My question was regarding matter gaining mass when it is accelerated. My question originated from an explanation of the large hadron collider; the explaination stated that when the protons in the LHC are sped up to 99.9% the speed of light, instead of gaining more speed, they get heavier.

That's not exactly right: they do get more speed, and objects with more speed have more mass, so they also get heavier (from our point of view, at least).

Someone posted that everything gains mass when it is accelerated, but there is no significant change until near light speed. How does this added energy translate into weight? The particles themselves are only individual protons, how does one proton gain weight, and where does that weight come from? I'm completely in the dark about this, so if my question doesn't make sense, please set me straight, thank you.

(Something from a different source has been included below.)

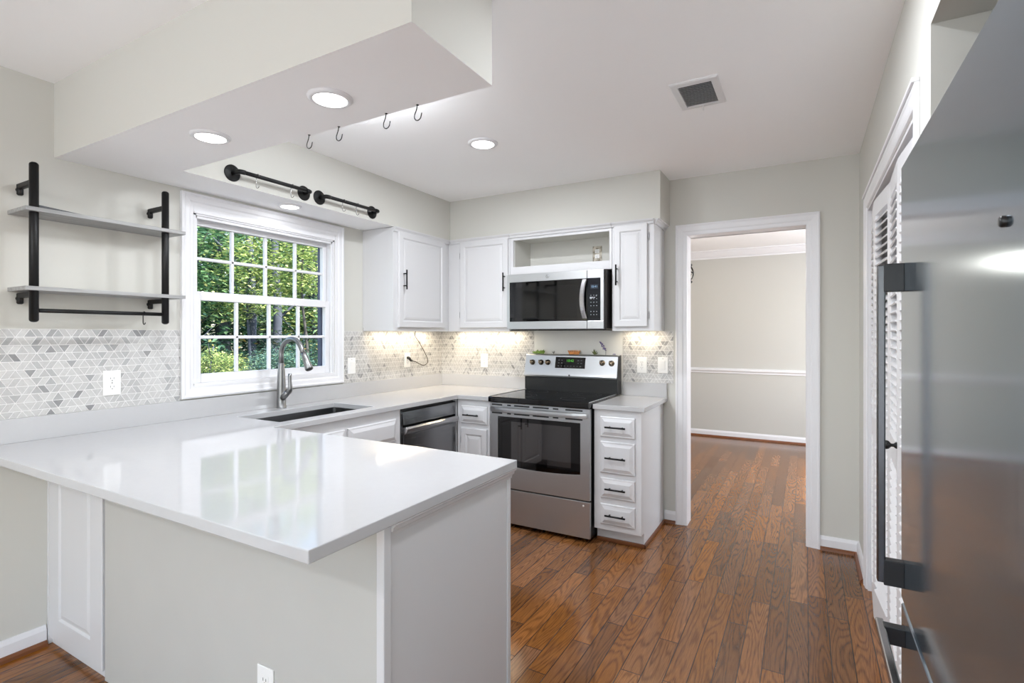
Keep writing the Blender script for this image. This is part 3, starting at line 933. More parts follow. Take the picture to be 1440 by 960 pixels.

The mass comes from the increased speed! This is just a fact in relativity. Energy and mass are the same stuff, so making something move faster gives it more kinetic energy and therefore more mass, since they're the same stuff. When someone says "the mass of a proton is (some standard number)" they are referring to the mass of a proton at rest. Since kinetic energy is a form of mass too, the weight is different if you "weigh" it while it's moving!

I also heard it mentioned that matter and anti matter can be created with just energy, how??

"How" is a big question... there's a whole area of physics there. But one example is a collision between particles in a particle collider. Energy becomes matter there.

What form does the matter and anti matter take?

Any form that is consistent with the laws of physics. One collision might get you some mesons, and another might get you a handful of other weird particles, like muons and whatnot. As long as all the relevant laws, like conservation of energy and conservation of momentum are satisfied, just about any random particles can be produced.

When/if they recombine, does it generate the same amount of energy that was required to create it

Always!

Of course, a particle collision doesn't usually produce just matter and antimatter, it also produces a lot of pure energy particles like photons.